ある日、私の退職を知った子どもが私にこういった。
「先生、どこかへ行っちゃうんでしょ?なんで、もう一緒に遊ぶのやなの?」
「いい子にするよ。なんでもう怒らせないよ。ずっと一緒でしょ?」
「もう僕たちのこといらないの?きらいなの?」
3歳児の口から出た思わぬ言葉に絶句した。
思わず黙りこんでしまった私を見てポロポロと涙する子ども。気づけば私の目から涙が溢れていた。
結局、いい言葉が見つからず抱き合ってお互いの涙を拭いた。
3月31日、子どもと一緒にいられる最後の日。みんなの大好きな歌を歌い、思い出の公園でいっぱい遊び、楽しく過ごした。
勤務時間が終わる間際、お母さんたちと子どもたち全員が集まってくれた。
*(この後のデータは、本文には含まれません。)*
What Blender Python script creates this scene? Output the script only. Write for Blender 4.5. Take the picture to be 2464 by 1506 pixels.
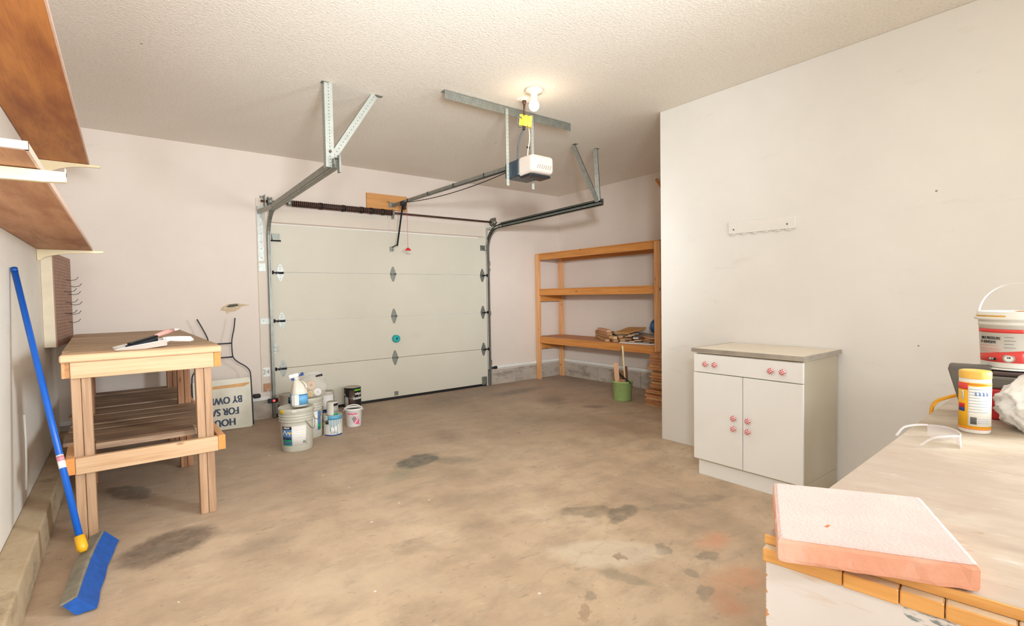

寄せ書きをもらい幸せだった。
涙をこらえ笑顔でわかれ、園に一礼して家に帰った。
家に帰り、もらった寄せ書きに目を通す。
私に「もう僕たちのこといらないの?きらいなの?」と聞いてきた子のお母さんからのメッセージ
「先生の退職を子どもに伝えたとき、先生が僕を捨てるんだと泣き崩れました。
翌日の朝、先生にずっと一緒にいてほしいことを伝えると保育園に行きました。
帰宅後、先生にお話しできたのか聞いてみると『あきちゃん、涙で「大好きだよ」って言ってくれたよ』と笑顔でおしえてくれましたよ!」
顔がゆがんで妖怪みたいになるまで泣いた。
本当にいい仕事だなって、保育士って最高に幸せな仕事だなって思えた。
彼らと離れて3ヶ月経った、毎日寝る前には写真やムービーを見て、土日は運動会のDVDを見てる。
思い出に浸るたび「保育士に戻りたい」と思う。でも、戻らない。
だって、他の子どもたちを彼らのように心から可愛がって愛してあげることはできない。
退職する日、1人の女の子が私に「大きくなったらまた遊ぼう」って言ってくれた。
最後にあったときは腰ぐらいの身長だったけど、毎日大きくなってるんだろうな。
大きくなればなるほど、私との思い出は薄まっていく。彼らの人生はまだ始まったばかり、これからいろんなことを頭に入れていく。
「先生は僕を捨てる」なんて言うけれどそれはこっちのセリフで、きみたちは私との思い出を捨てて大きくなる。
自分がどんどん過去の存在になっていく切なさを写真のなかにいる彼らの笑顔をみて感じる。
私との思い出をどんどん捨てて、大きく大きく逞しく育ってほしい。
私はきみたち一人一人がはじめて見せてくれた笑顔、はじめて喋った言葉、そして、はじめて自分で歩いた一歩を忘れないから。